Fair Work Commissioner Nicholas Wilson found this incident had threatened community safety.
"The longer the outage lasted, the more the effects of the protected industrial action threatened the safety of the town," he wrote in his decision.
Mine's attempt for power restoration refused
The storm also caused a magnetite iron ore mine owned by Grange Resources at Savage River, in the state's north-west, to lose power at 3:18am.
The FWC heard that the control room acknowledged the outage, but refused to perform switching to reconnect power because of the industrial action.
At 11am, Grange Resources told TasNetworks that it did not have enough power to pump water out of its "increasingly full" dams.

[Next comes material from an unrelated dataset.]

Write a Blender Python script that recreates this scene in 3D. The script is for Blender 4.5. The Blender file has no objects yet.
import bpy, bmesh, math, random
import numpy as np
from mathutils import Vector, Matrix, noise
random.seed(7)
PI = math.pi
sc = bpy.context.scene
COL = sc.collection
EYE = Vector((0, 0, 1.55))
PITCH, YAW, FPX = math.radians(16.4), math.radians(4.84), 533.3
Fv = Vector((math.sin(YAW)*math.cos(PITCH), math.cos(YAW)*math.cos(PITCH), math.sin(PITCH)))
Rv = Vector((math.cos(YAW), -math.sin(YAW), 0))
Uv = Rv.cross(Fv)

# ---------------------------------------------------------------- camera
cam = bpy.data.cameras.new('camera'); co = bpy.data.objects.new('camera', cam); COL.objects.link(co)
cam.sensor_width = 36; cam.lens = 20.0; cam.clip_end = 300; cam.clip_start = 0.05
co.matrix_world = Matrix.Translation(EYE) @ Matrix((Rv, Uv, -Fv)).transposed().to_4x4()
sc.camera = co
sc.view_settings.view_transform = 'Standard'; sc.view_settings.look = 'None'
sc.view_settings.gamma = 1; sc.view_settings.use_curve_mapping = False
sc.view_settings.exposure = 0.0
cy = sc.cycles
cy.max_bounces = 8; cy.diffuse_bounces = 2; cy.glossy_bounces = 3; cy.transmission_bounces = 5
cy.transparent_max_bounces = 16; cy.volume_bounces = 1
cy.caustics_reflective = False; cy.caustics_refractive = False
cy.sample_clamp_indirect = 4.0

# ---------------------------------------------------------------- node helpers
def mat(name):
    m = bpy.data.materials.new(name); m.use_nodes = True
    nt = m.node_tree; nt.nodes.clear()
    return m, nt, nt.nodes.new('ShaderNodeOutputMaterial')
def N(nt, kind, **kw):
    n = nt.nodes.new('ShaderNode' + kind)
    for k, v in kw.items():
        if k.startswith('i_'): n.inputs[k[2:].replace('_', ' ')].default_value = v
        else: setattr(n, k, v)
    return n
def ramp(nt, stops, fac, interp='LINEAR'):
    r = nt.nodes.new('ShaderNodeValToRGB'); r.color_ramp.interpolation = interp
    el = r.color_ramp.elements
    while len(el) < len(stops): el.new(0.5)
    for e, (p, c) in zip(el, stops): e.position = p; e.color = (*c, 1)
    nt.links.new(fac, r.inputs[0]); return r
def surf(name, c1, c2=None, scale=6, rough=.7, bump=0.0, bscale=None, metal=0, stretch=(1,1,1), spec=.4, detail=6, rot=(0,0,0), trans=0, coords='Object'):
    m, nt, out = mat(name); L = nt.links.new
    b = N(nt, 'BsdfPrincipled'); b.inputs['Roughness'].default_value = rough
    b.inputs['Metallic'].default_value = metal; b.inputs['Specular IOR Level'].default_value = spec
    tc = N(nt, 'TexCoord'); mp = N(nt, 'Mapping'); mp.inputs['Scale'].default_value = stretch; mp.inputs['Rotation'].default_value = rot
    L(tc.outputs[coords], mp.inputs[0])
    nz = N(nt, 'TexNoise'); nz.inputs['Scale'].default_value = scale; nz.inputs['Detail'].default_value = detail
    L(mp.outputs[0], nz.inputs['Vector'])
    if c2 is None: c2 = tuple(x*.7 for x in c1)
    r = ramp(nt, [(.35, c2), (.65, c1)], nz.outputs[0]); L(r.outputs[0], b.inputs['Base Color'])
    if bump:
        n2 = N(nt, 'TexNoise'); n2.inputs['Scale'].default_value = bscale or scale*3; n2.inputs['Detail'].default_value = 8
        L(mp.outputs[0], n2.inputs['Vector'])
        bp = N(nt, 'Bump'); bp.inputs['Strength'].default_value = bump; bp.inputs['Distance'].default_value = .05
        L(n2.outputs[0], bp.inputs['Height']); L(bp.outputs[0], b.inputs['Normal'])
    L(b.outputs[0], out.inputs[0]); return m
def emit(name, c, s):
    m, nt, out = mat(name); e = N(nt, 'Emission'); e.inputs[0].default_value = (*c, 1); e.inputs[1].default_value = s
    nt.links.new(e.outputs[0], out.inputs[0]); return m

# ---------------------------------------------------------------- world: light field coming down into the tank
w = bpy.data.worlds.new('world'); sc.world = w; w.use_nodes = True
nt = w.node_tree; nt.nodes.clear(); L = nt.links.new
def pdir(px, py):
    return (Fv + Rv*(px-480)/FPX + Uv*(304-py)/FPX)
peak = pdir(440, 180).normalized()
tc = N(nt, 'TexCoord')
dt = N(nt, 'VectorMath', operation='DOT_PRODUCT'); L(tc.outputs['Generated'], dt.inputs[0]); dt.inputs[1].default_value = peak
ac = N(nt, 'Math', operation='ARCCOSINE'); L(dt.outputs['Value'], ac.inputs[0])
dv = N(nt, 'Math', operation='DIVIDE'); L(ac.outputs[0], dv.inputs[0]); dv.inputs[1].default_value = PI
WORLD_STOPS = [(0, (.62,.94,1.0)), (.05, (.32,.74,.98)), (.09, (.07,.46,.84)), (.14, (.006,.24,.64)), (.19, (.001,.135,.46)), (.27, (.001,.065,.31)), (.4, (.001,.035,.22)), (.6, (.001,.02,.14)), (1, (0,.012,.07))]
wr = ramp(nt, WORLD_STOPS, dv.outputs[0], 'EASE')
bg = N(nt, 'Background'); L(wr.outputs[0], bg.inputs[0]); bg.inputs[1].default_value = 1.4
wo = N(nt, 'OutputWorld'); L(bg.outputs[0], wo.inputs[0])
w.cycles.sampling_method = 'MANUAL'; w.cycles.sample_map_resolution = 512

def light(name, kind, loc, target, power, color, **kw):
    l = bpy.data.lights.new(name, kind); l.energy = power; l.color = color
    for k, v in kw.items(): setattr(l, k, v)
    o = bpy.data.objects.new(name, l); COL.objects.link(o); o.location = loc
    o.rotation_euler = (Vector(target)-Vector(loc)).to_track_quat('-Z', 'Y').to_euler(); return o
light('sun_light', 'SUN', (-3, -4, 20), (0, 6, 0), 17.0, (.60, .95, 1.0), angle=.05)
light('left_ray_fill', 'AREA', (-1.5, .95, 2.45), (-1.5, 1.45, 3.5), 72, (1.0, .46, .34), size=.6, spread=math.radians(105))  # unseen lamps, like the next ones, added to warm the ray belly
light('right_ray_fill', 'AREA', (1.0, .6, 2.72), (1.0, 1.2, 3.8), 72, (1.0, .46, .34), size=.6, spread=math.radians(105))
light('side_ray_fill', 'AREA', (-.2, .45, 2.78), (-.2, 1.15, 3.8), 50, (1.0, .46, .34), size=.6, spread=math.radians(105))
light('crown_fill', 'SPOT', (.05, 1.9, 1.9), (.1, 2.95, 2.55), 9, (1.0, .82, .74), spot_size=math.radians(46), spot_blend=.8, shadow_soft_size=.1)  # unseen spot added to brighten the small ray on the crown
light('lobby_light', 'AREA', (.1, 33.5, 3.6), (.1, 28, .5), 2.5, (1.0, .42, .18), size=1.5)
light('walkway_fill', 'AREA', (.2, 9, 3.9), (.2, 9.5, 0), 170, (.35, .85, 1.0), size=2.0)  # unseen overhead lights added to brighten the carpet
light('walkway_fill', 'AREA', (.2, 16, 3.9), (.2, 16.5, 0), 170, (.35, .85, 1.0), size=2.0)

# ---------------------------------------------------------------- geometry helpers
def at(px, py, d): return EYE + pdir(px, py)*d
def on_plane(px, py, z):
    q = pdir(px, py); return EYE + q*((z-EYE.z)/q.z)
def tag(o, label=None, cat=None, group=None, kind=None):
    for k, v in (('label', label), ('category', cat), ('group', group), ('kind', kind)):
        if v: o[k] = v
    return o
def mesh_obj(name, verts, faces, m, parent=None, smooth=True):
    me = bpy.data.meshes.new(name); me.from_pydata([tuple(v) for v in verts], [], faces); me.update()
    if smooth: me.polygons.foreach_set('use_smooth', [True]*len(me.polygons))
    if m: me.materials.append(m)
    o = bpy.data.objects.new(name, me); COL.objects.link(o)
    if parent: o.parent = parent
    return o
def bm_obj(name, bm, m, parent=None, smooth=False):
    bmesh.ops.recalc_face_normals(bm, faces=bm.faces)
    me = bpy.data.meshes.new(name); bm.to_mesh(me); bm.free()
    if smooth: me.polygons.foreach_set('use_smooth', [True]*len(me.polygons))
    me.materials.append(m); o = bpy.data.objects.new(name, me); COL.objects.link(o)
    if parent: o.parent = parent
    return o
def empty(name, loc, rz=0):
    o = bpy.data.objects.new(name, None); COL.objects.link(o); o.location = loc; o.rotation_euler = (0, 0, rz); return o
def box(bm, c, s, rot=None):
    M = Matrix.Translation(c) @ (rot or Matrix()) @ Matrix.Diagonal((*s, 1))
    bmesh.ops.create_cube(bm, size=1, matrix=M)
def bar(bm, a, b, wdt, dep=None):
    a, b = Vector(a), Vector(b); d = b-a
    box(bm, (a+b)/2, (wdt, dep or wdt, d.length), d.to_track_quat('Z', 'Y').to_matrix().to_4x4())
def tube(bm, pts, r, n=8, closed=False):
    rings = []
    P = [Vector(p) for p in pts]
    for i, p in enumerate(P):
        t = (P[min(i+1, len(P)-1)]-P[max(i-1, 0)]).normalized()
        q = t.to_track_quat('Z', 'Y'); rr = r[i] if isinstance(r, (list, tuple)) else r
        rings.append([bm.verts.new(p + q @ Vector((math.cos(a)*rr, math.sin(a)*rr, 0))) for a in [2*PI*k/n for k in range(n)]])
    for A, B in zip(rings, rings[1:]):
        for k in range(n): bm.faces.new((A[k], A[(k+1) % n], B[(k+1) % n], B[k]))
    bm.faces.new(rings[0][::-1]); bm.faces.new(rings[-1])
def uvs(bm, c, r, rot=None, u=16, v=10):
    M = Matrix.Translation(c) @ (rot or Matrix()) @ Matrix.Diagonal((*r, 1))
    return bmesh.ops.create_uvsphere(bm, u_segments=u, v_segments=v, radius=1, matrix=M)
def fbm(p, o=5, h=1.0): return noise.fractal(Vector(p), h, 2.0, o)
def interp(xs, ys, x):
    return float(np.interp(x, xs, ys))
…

Another direction was issued to TasNetworks' control room, and refused again.
At the time, the CEPU disputed whether there was a safety risk at the mine and, the FWC was told, requested information in writing from Grange about the issue.
It wasn't until 11:49am that the control room agreed to restore power.
Mr Wilson wrote that the control room operators should have relied on the information from Grange.
"What had been reported to TasNetworks was more than a matter of inconvenience and was not a generalised prediction; instead it was a report from a duty-holder in a dangerous industry," he wrote.
Wind turbine blades could have spun uncontrollably
The storms continued over multiple nights.
At 3:46am on August 31, the transmission lines that feed power into the Woolnorth wind farm in the state's north-west went out.
Three hours later, the transmission lines for the Musselroe wind farm in the north-east also went down.
And at 10.58am, Mr King told the FWC that the owner of the wind farms raised safety and damage concerns with TasNetworks.
"This is because, if such wind turbines are left to spin with the natural wind without internal electrical regulation, they would effectively increase in speed and momentum … in an unregulated way," he said.
"Which had the potential for them to break off and fall (known as a 'runaway' event), potentially caused life-threatening harm to any person nearby."
The turbines could not be manually shut down, the FWC heard.
A direction was issued to the control room to restore power, which was refused, and then another was issued at 4:05pm, again refused.
A third direction, at 5:15pm, was accepted.
The CEPU told the FWC there was "some delay", but power was restored when union leaders reminded control room staff to comply with undertakings to TasNetworks.
Mr Wilson found the delay had threatened community safety.
Union says control room staff can show own judgement
At the time of the FWC hearing on September 3, TasNetworks had three further outstanding directions for power to be restored: for a Forico woodchip mill in Launceston, the Grange mine on a separate matter, and a TimberLink wood manufacturing plant at George Town.
Mr Wilson did not believe any of these posed a risk to community safety.
The CEPU argued in the FWC hearing that control room operators have the competence to make assessments on safety decisions, and that the union had directed that power be restored when safety risks were proven.
But TasNetworks argued that, during the emergency period, staff had to comply with its directions.
Mr Wilson found that the CEPU had not enabled the safety directions to be followed correctly.
"Interpretation and performance of the Safety Commitments in the field was carried out by the CEPU and its members, who made their own value judgements as to employee and community safety," he wrote.
"The evidence before me about the five case examples identified by Mr King is that the commitments have been ineffective.
"If the purpose of the Safety Commitments was to swiftly ensure temporary suspension of protected industrial action in identified cases so as to avoid or overcome threats to community safety, then plainly that has not been achieved."
He ordered the suspension of the CEPU's industrial action for one month from September 3.